--- begin ---
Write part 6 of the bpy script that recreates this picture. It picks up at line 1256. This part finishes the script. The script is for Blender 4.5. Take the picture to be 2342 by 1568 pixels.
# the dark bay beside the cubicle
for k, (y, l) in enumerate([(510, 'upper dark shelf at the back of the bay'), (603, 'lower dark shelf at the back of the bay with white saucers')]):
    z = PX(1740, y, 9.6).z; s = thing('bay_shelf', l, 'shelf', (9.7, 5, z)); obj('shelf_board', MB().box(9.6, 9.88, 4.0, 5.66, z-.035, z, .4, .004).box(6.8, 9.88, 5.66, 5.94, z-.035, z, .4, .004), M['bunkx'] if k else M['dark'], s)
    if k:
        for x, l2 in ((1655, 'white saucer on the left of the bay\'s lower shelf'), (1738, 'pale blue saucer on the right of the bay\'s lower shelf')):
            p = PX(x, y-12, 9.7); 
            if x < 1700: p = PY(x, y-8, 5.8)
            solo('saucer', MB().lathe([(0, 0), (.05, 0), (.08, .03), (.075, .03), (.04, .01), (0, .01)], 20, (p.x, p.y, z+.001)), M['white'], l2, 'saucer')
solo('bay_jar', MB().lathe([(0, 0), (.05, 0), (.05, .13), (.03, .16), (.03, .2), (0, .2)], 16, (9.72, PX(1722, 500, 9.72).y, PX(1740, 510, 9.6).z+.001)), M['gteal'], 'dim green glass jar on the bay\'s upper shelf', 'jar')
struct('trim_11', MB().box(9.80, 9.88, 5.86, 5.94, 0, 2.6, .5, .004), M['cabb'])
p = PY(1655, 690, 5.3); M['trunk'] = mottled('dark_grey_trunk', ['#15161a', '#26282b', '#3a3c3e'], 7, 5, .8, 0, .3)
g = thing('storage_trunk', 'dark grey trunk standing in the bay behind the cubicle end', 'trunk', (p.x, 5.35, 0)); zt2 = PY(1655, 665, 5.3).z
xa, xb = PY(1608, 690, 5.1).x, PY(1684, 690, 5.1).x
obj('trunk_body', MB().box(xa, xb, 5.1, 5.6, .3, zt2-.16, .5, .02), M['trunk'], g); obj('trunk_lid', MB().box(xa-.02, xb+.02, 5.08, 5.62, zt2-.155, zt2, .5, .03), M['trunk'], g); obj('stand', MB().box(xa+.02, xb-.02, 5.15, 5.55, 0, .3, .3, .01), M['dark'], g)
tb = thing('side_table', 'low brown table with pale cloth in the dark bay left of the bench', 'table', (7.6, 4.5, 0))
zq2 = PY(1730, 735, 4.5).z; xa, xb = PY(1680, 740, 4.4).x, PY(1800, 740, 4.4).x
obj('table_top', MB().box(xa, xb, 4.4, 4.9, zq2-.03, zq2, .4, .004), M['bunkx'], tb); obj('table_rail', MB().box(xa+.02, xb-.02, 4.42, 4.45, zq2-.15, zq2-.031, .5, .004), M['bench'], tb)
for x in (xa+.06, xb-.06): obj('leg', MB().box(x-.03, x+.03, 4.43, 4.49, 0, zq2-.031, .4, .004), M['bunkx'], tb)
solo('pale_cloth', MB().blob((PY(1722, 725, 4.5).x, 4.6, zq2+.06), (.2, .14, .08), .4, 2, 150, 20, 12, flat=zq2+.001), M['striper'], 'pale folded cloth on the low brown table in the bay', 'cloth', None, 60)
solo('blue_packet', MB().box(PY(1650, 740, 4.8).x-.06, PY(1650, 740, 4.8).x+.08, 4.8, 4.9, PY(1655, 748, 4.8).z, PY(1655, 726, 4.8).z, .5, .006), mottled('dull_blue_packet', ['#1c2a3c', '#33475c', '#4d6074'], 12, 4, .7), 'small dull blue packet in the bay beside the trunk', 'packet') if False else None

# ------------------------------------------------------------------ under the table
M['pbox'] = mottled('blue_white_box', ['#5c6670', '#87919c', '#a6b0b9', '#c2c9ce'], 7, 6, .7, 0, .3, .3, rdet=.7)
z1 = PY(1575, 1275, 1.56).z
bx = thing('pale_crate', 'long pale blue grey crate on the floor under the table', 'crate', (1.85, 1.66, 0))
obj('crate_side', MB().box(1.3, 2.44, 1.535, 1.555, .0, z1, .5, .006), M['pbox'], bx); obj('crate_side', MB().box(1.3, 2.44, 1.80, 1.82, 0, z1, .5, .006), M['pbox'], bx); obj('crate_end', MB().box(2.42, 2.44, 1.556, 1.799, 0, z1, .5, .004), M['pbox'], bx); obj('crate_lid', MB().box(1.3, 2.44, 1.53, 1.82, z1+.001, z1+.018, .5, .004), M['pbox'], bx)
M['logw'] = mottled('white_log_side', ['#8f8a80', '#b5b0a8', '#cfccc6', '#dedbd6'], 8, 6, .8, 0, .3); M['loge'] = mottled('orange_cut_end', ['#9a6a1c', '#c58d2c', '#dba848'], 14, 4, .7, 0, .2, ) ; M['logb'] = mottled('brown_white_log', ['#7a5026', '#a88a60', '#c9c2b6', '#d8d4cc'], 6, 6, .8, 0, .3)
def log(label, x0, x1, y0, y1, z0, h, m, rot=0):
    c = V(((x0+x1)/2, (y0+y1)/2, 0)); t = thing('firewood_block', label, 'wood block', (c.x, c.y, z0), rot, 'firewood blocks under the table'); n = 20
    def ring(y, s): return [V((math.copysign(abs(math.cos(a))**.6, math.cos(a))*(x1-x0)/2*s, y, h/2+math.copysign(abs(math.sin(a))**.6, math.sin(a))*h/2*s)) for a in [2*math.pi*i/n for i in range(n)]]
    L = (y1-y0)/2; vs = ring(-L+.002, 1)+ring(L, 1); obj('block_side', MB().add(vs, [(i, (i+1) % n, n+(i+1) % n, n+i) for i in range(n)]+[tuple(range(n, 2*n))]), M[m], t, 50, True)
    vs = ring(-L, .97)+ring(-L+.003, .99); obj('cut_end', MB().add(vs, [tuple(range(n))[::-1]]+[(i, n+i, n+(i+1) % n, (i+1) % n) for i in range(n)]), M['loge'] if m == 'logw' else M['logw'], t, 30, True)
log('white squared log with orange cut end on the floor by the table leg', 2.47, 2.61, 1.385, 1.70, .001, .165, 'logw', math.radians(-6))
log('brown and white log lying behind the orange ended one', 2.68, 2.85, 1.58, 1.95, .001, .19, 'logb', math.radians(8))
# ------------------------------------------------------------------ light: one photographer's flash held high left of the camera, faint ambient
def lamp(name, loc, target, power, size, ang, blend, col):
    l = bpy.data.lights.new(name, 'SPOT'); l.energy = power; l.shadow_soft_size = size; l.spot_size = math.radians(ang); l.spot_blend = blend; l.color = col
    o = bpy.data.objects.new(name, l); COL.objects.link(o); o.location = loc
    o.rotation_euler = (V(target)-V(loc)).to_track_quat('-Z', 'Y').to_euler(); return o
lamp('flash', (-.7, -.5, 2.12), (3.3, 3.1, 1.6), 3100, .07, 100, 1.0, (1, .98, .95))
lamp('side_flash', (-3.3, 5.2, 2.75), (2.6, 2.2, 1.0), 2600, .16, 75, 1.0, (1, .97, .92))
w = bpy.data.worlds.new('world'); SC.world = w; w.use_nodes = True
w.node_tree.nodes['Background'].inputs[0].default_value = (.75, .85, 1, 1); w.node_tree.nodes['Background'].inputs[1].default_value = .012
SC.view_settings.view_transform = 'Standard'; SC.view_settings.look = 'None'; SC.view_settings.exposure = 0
--- end ---
Extract each line of the listing above, copying it word for word.

Write part 6 of the bpy script that recreates this picture. It picks up at line 1256. This part finishes the script. The script is for Blender 4.5. Take the picture to be 2342 by 1568 pixels.
# the dark bay beside the cubicle
for k, (y, l) in enumerate([(510, 'upper dark shelf at the back of the bay'), (603, 'lower dark shelf at the back of the bay with white saucers')]):
    z = PX(1740, y, 9.6).z; s = thing('bay_shelf', l, 'shelf', (9.7, 5, z)); obj('shelf_board', MB().box(9.6, 9.88, 4.0, 5.66, z-.035, z, .4, .004).box(6.8, 9.88, 5.66, 5.94, z-.035, z, .4, .004), M['bunkx'] if k else M['dark'], s)
    if k:
        for x, l2 in ((1655, 'white saucer on the left of the bay\'s lower shelf'), (1738, 'pale blue saucer on the right of the bay\'s lower shelf')):
            p = PX(x, y-12, 9.7); 
            if x < 1700: p = PY(x, y-8, 5.8)
            solo('saucer', MB().lathe([(0, 0), (.05, 0), (.08, .03), (.075, .03), (.04, .01), (0, .01)], 20, (p.x, p.y, z+.001)), M['white'], l2, 'saucer')
solo('bay_jar', MB().lathe([(0, 0), (.05, 0), (.05, .13), (.03, .16), (.03, .2), (0, .2)], 16, (9.72, PX(1722, 500, 9.72).y, PX(1740, 510, 9.6).z+.001)), M['gteal'], 'dim green glass jar on the bay\'s upper shelf', 'jar')
struct('trim_11', MB().box(9.80, 9.88, 5.86, 5.94, 0, 2.6, .5, .004), M['cabb'])
p = PY(1655, 690, 5.3); M['trunk'] = mottled('dark_grey_trunk', ['#15161a', '#26282b', '#3a3c3e'], 7, 5, .8, 0, .3)
g = thing('storage_trunk', 'dark grey trunk standing in the bay behind the cubicle end', 'trunk', (p.x, 5.35, 0)); zt2 = PY(1655, 665, 5.3).z
xa, xb = PY(1608, 690, 5.1).x, PY(1684, 690, 5.1).x
obj('trunk_body', MB().box(xa, xb, 5.1, 5.6, .3, zt2-.16, .5, .02), M['trunk'], g); obj('trunk_lid', MB().box(xa-.02, xb+.02, 5.08, 5.62, zt2-.155, zt2, .5, .03), M['trunk'], g); obj('stand', MB().box(xa+.02, xb-.02, 5.15, 5.55, 0, .3, .3, .01), M['dark'], g)
tb = thing('side_table', 'low brown table with pale cloth in the dark bay left of the bench', 'table', (7.6, 4.5, 0))
zq2 = PY(1730, 735, 4.5).z; xa, xb = PY(1680, 740, 4.4).x, PY(1800, 740, 4.4).x
obj('table_top', MB().box(xa, xb, 4.4, 4.9, zq2-.03, zq2, .4, .004), M['bunkx'], tb); obj('table_rail', MB().box(xa+.02, xb-.02, 4.42, 4.45, zq2-.15, zq2-.031, .5, .004), M['bench'], tb)
for x in (xa+.06, xb-.06): obj('leg', MB().box(x-.03, x+.03, 4.43, 4.49, 0, zq2-.031, .4, .004), M['bunkx'], tb)
solo('pale_cloth', MB().blob((PY(1722, 725, 4.5).x, 4.6, zq2+.06), (.2, .14, .08), .4, 2, 150, 20, 12, flat=zq2+.001), M['striper'], 'pale folded cloth on the low brown table in the bay', 'cloth', None, 60)
solo('blue_packet', MB().box(PY(1650, 740, 4.8).x-.06, PY(1650, 740, 4.8).x+.08, 4.8, 4.9, PY(1655, 748, 4.8).z, PY(1655, 726, 4.8).z, .5, .006), mottled('dull_blue_packet', ['#1c2a3c', '#33475c', '#4d6074'], 12, 4, .7), 'small dull blue packet in the bay beside the trunk', 'packet') if False else None

# ------------------------------------------------------------------ under the table
M['pbox'] = mottled('blue_white_box', ['#5c6670', '#87919c', '#a6b0b9', '#c2c9ce'], 7, 6, .7, 0, .3, .3, rdet=.7)
z1 = PY(1575, 1275, 1.56).z
bx = thing('pale_crate', 'long pale blue grey crate on the floor under the table', 'crate', (1.85, 1.66, 0))
obj('crate_side', MB().box(1.3, 2.44, 1.535, 1.555, .0, z1, .5, .006), M['pbox'], bx); obj('crate_side', MB().box(1.3, 2.44, 1.80, 1.82, 0, z1, .5, .006), M['pbox'], bx); obj('crate_end', MB().box(2.42, 2.44, 1.556, 1.799, 0, z1, .5, .004), M['pbox'], bx); obj('crate_lid', MB().box(1.3, 2.44, 1.53, 1.82, z1+.001, z1+.018, .5, .004), M['pbox'], bx)
M['logw'] = mottled('white_log_side', ['#8f8a80', '#b5b0a8', '#cfccc6', '#dedbd6'], 8, 6, .8, 0, .3); M['loge'] = mottled('orange_cut_end', ['#9a6a1c', '#c58d2c', '#dba848'], 14, 4, .7, 0, .2, ) ; M['logb'] = mottled('brown_white_log', ['#7a5026', '#a88a60', '#c9c2b6', '#d8d4cc'], 6, 6, .8, 0, .3)
def log(label, x0, x1, y0, y1, z0, h, m, rot=0):
    c = V(((x0+x1)/2, (y0+y1)/2, 0)); t = thing('firewood_block', label, 'wood block', (c.x, c.y, z0), rot, 'firewood blocks under the table'); n = 20
    def ring(y, s): return [V((math.copysign(abs(math.cos(a))**.6, math.cos(a))*(x1-x0)/2*s, y, h/2+math.copysign(abs(math.sin(a))**.6, math.sin(a))*h/2*s)) for a in [2*math.pi*i/n for i in range(n)]]
    L = (y1-y0)/2; vs = ring(-L+.002, 1)+ring(L, 1); obj('block_side', MB().add(vs, [(i, (i+1) % n, n+(i+1) % n, n+i) for i in range(n)]+[tuple(range(n, 2*n))]), M[m], t, 50, True)
    vs = ring(-L, .97)+ring(-L+.003, .99); obj('cut_end', MB().add(vs, [tuple(range(n))[::-1]]+[(i, n+i, n+(i+1) % n, (i+1) % n) for i in range(n)]), M['loge'] if m == 'logw' else M['logw'], t, 30, True)
log('white squared log with orange cut end on the floor by the table leg', 2.47, 2.61, 1.385, 1.70, .001, .165, 'logw', math.radians(-6))
log('brown and white log lying behind the orange ended one', 2.68, 2.85, 1.58, 1.95, .001, .19, 'logb', math.radians(8))
# ------------------------------------------------------------------ light: one photographer's flash held high left of the camera, faint ambient
def lamp(name, loc, target, power, size, ang, blend, col):
    l = bpy.data.lights.new(name, 'SPOT'); l.energy = power; l.shadow_soft_size = size; l.spot_size = math.radians(ang); l.spot_blend = blend; l.color = col
    o = bpy.data.objects.new(name, l); COL.objects.link(o); o.location = loc
    o.rotation_euler = (V(target)-V(loc)).to_track_quat('-Z', 'Y').to_euler(); return o
lamp('flash', (-.7, -.5, 2.12), (3.3, 3.1, 1.6), 3100, .07, 100, 1.0, (1, .98, .95))
lamp('side_flash', (-3.3, 5.2, 2.75), (2.6, 2.2, 1.0), 2600, .16, 75, 1.0, (1, .97, .92))
w = bpy.data.worlds.new('world'); SC.world = w; w.use_nodes = True
w.node_tree.nodes['Background'].inputs[0].default_value = (.75, .85, 1, 1); w.node_tree.nodes['Background'].inputs[1].default_value = .012
SC.view_settings.view_transform = 'Standard'; SC.view_settings.look = 'None'; SC.view_settings.exposure = 0